* [Your task]: Pick out each line containing the string "from".

* [Stored data]:
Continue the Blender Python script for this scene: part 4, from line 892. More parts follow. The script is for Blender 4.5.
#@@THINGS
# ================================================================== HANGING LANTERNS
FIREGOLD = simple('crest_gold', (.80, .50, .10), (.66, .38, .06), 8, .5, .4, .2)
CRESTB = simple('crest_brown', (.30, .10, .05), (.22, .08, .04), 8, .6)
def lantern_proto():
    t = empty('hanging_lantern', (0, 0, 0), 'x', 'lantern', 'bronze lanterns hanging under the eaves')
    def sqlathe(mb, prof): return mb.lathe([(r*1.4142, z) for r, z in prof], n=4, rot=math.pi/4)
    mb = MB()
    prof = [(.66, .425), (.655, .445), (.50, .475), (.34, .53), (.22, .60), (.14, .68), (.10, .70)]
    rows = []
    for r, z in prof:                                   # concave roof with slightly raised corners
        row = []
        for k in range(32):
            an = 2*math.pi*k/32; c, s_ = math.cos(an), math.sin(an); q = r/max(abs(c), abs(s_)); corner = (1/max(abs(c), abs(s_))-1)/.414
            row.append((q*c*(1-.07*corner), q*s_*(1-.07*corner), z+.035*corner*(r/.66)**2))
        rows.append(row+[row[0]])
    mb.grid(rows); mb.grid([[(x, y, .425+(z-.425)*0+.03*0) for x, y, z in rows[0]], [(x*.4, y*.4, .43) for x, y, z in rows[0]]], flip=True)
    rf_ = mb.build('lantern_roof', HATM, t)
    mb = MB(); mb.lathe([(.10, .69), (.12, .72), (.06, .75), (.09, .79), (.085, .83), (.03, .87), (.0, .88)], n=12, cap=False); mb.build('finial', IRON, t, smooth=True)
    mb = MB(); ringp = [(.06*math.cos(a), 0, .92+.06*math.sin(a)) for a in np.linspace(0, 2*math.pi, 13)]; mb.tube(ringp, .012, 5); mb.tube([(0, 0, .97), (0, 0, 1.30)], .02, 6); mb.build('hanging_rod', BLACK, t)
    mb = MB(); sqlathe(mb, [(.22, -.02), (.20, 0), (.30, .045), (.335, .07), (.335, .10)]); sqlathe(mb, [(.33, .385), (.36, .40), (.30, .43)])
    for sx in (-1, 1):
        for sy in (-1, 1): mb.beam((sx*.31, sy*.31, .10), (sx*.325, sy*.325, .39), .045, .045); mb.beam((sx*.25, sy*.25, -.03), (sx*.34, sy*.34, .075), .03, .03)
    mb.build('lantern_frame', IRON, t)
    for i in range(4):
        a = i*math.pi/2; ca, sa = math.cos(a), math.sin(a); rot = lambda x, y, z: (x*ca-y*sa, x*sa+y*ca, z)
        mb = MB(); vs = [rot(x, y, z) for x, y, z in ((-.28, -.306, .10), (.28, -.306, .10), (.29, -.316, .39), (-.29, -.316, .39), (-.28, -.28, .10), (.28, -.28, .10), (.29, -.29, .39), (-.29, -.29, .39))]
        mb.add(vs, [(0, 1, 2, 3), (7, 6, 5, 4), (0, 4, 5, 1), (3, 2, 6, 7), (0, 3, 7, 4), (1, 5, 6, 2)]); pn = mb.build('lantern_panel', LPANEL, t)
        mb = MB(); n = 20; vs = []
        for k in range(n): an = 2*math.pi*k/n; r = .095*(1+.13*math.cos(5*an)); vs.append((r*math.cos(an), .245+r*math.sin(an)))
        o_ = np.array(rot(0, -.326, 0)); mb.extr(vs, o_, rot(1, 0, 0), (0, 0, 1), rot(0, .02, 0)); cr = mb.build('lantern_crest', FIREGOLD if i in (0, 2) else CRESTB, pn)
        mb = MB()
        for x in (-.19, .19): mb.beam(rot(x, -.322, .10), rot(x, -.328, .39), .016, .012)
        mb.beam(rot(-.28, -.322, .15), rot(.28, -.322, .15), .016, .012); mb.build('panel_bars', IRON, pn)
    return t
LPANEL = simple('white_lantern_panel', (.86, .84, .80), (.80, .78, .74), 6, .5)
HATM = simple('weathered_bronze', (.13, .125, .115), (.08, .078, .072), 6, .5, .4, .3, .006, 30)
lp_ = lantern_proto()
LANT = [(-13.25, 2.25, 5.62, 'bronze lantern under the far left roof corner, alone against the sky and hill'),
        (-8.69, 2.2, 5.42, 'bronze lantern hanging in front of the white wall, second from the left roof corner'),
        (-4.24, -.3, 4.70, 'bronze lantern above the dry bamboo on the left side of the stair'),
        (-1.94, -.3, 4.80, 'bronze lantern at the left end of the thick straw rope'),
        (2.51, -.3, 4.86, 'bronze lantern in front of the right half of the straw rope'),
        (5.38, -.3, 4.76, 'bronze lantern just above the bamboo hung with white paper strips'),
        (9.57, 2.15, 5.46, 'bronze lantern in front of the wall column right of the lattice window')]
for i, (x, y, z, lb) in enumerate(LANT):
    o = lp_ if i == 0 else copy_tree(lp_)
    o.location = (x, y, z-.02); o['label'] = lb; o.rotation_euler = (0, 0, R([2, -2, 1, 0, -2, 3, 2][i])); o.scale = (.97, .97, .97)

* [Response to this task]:
Continue the Blender Python script for this scene: part 4, from line 892. More parts follow. The script is for Blender 4.5.
        (-8.69, 2.2, 5.42, 'bronze lantern hanging in front of the white wall, second from the left roof corner'),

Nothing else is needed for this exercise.